» AIM OF THE TASK
Print each line of the listing once more, precisely as given.
::::::::
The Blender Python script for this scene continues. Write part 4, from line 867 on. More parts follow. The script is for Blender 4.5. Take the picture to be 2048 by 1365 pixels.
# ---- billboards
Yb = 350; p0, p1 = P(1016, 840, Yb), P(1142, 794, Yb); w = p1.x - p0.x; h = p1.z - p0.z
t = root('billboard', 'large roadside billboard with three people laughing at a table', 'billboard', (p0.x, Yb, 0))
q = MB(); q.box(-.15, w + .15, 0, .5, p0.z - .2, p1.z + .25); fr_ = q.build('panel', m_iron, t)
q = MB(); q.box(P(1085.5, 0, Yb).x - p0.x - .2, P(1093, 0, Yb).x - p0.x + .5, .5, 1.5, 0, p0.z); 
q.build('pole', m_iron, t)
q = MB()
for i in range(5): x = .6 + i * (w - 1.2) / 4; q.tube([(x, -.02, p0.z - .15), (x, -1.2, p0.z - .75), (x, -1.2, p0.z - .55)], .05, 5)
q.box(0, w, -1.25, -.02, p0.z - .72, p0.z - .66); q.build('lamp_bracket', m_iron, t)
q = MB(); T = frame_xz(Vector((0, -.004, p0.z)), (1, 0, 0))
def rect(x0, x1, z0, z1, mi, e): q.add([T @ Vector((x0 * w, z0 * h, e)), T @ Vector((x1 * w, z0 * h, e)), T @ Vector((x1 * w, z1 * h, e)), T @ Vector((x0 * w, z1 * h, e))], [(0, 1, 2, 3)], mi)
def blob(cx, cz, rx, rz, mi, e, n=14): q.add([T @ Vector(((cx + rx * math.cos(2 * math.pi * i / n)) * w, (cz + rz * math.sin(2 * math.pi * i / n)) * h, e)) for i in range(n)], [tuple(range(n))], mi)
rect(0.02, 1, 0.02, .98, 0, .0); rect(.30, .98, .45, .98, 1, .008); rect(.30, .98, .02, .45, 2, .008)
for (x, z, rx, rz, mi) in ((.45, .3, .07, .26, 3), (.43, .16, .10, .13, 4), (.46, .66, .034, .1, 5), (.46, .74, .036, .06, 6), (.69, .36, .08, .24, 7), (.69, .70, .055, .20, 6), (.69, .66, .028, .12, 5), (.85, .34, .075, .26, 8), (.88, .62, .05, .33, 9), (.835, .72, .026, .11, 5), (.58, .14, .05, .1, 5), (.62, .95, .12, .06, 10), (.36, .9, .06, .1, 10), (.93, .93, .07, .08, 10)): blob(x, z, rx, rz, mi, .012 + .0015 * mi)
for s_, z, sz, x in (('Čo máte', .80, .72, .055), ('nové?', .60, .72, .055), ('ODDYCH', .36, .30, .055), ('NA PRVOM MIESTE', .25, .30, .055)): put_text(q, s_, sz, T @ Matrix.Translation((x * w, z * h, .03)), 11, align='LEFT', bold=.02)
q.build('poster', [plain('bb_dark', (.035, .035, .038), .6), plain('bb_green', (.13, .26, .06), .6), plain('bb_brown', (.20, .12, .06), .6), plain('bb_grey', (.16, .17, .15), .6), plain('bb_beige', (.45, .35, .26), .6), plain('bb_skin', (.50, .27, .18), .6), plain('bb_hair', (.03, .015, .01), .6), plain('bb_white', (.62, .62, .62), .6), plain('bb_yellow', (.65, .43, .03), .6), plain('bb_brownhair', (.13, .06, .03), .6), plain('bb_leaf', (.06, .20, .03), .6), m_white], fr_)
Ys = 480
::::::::
» SOLUTION TO THIS TASK
The Blender Python script for this scene continues. Write part 4, from line 867 on. More parts follow. The script is for Blender 4.5. Take the picture to be 2048 by 1365 pixels.
# ---- billboards
Yb = 350; p0, p1 = P(1016, 840, Yb), P(1142, 794, Yb); w = p1.x - p0.x; h = p1.z - p0.z
t = root('billboard', 'large roadside billboard with three people laughing at a table', 'billboard', (p0.x, Yb, 0))
q = MB(); q.box(-.15, w + .15, 0, .5, p0.z - .2, p1.z + .25); fr_ = q.build('panel', m_iron, t)
q = MB(); q.box(P(1085.5, 0, Yb).x - p0.x - .2, P(1093, 0, Yb).x - p0.x + .5, .5, 1.5, 0, p0.z); 
q.build('pole', m_iron, t)
q = MB()
for i in range(5): x = .6 + i * (w - 1.2) / 4; q.tube([(x, -.02, p0.z - .15), (x, -1.2, p0.z - .75), (x, -1.2, p0.z - .55)], .05, 5)
q.box(0, w, -1.25, -.02, p0.z - .72, p0.z - .66); q.build('lamp_bracket', m_iron, t)
q = MB(); T = frame_xz(Vector((0, -.004, p0.z)), (1, 0, 0))
def rect(x0, x1, z0, z1, mi, e): q.add([T @ Vector((x0 * w, z0 * h, e)), T @ Vector((x1 * w, z0 * h, e)), T @ Vector((x1 * w, z1 * h, e)), T @ Vector((x0 * w, z1 * h, e))], [(0, 1, 2, 3)], mi)
def blob(cx, cz, rx, rz, mi, e, n=14): q.add([T @ Vector(((cx + rx * math.cos(2 * math.pi * i / n)) * w, (cz + rz * math.sin(2 * math.pi * i / n)) * h, e)) for i in range(n)], [tuple(range(n))], mi)
rect(0.02, 1, 0.02, .98, 0, .0); rect(.30, .98, .45, .98, 1, .008); rect(.30, .98, .02, .45, 2, .008)
for (x, z, rx, rz, mi) in ((.45, .3, .07, .26, 3), (.43, .16, .10, .13, 4), (.46, .66, .034, .1, 5), (.46, .74, .036, .06, 6), (.69, .36, .08, .24, 7), (.69, .70, .055, .20, 6), (.69, .66, .028, .12, 5), (.85, .34, .075, .26, 8), (.88, .62, .05, .33, 9), (.835, .72, .026, .11, 5), (.58, .14, .05, .1, 5), (.62, .95, .12, .06, 10), (.36, .9, .06, .1, 10), (.93, .93, .07, .08, 10)): blob(x, z, rx, rz, mi, .012 + .0015 * mi)
for s_, z, sz, x in (('Čo máte', .80, .72, .055), ('nové?', .60, .72, .055), ('ODDYCH', .36, .30, .055), ('NA PRVOM MIESTE', .25, .30, .055)): put_text(q, s_, sz, T @ Matrix.Translation((x * w, z * h, .03)), 11, align='LEFT', bold=.02)
q.build('poster', [plain('bb_dark', (.035, .035, .038), .6), plain('bb_green', (.13, .26, .06), .6), plain('bb_brown', (.20, .12, .06), .6), plain('bb_grey', (.16, .17, .15), .6), plain('bb_beige', (.45, .35, .26), .6), plain('bb_skin', (.50, .27, .18), .6), plain('bb_hair', (.03, .015, .01), .6), plain('bb_white', (.62, .62, .62), .6), plain('bb_yellow', (.65, .43, .03), .6), plain('bb_brownhair', (.13, .06, .03), .6), plain('bb_leaf', (.06, .20, .03), .6), m_white], fr_)
Ys = 480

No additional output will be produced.